EXERCISE PROMPT
Please, without the pictures, retype exactly the lines from the start of the material through the line that holds "PI = math.pi".

PROVIDED DATA

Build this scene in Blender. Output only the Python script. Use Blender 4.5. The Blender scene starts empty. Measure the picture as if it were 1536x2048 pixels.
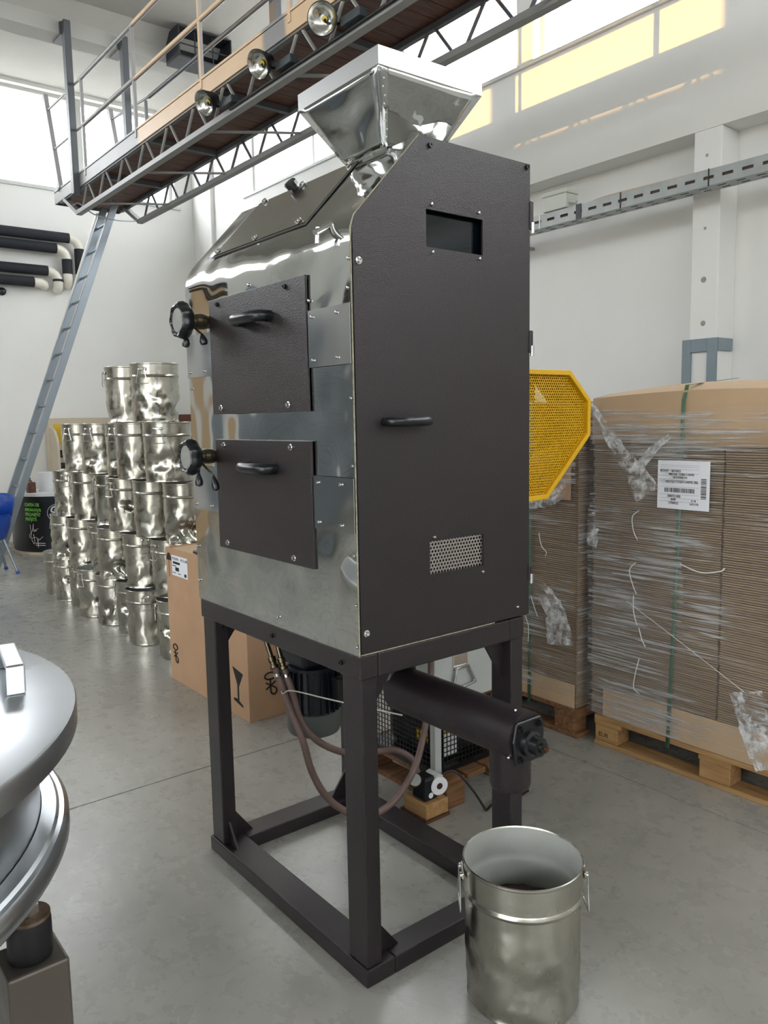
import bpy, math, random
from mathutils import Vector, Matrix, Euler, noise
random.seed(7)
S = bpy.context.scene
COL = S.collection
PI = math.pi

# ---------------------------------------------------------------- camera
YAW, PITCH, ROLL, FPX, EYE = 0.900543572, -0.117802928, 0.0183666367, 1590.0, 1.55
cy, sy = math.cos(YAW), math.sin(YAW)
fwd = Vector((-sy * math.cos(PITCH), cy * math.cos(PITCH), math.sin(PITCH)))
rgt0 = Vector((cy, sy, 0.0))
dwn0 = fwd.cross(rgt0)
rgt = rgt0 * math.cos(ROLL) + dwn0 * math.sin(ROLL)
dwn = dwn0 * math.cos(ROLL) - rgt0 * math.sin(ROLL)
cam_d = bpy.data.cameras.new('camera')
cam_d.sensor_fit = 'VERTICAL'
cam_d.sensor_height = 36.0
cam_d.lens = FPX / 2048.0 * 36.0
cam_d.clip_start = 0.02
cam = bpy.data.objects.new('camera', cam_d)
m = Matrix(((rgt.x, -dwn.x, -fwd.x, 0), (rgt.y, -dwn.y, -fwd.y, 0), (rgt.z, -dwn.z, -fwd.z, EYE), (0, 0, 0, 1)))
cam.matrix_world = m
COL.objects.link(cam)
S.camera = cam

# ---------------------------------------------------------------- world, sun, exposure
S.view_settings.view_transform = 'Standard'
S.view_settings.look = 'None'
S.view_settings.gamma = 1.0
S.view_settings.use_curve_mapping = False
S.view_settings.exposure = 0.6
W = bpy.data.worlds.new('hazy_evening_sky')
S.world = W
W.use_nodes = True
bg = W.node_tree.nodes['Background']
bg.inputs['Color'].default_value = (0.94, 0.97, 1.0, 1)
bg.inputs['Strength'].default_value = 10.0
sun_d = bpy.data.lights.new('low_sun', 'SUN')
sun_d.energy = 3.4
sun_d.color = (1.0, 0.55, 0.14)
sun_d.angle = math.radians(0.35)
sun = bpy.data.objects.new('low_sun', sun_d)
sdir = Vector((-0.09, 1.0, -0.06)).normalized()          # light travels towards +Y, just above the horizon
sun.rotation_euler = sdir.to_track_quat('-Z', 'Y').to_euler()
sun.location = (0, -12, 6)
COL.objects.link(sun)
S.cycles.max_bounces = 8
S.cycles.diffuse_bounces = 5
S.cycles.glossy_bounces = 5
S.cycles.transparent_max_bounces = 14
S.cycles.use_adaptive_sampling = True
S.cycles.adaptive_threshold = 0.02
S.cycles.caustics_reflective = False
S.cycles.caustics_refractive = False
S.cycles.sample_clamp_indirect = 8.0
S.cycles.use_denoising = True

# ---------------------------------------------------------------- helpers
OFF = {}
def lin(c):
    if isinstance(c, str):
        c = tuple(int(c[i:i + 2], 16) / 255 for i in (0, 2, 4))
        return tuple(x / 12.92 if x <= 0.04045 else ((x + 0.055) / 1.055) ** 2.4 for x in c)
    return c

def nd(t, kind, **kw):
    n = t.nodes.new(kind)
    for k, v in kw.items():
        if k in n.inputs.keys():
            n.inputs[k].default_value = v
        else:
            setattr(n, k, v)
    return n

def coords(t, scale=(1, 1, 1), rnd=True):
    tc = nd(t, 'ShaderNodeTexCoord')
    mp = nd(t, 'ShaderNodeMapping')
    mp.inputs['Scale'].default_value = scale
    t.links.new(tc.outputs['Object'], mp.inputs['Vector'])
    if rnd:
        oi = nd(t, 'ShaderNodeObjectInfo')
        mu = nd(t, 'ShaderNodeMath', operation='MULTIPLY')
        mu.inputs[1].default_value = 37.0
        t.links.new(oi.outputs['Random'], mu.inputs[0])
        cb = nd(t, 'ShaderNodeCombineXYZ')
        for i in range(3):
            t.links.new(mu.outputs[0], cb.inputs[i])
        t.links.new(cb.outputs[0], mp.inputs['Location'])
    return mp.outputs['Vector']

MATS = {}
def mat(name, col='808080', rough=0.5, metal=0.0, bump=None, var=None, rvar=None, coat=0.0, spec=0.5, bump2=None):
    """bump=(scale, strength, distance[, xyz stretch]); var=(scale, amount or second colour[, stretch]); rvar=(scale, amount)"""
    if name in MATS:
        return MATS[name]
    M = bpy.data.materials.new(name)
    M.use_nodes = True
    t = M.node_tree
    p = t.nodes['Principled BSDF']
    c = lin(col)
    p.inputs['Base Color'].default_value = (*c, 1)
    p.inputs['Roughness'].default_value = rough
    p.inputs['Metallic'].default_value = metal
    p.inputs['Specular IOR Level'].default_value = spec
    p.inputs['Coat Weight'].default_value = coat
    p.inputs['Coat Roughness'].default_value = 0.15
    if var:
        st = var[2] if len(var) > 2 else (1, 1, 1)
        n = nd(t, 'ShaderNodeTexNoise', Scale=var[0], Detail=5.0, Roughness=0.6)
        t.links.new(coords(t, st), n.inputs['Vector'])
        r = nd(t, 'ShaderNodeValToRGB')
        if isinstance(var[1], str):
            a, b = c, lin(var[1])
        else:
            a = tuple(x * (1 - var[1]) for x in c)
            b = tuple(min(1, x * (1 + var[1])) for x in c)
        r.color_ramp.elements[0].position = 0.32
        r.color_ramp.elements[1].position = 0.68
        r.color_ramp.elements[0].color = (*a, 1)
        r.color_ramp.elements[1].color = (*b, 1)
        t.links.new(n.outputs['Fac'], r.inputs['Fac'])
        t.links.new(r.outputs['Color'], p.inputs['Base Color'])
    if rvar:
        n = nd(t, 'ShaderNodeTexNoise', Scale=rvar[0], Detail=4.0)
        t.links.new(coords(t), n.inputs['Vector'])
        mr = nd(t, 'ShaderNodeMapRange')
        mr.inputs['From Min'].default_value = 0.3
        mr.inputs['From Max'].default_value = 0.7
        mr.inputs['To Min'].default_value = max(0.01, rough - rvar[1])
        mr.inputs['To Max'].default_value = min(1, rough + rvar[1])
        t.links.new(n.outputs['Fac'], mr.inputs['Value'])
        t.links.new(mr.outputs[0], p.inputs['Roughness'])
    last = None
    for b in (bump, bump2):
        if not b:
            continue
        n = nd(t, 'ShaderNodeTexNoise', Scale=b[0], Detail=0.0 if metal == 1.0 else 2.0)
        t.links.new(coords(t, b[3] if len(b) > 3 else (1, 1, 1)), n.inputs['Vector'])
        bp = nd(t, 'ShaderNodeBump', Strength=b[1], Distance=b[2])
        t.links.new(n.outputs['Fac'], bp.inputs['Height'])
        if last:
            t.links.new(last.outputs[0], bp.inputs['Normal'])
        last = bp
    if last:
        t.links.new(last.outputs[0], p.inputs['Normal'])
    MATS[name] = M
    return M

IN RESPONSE
Build this scene in Blender. Output only the Python script. Use Blender 4.5. The Blender scene starts empty. Measure the picture as if it were 1536x2048 pixels.
import bpy, math, random
from mathutils import Vector, Matrix, Euler, noise
random.seed(7)
S = bpy.context.scene
COL = S.collection
PI = math.pi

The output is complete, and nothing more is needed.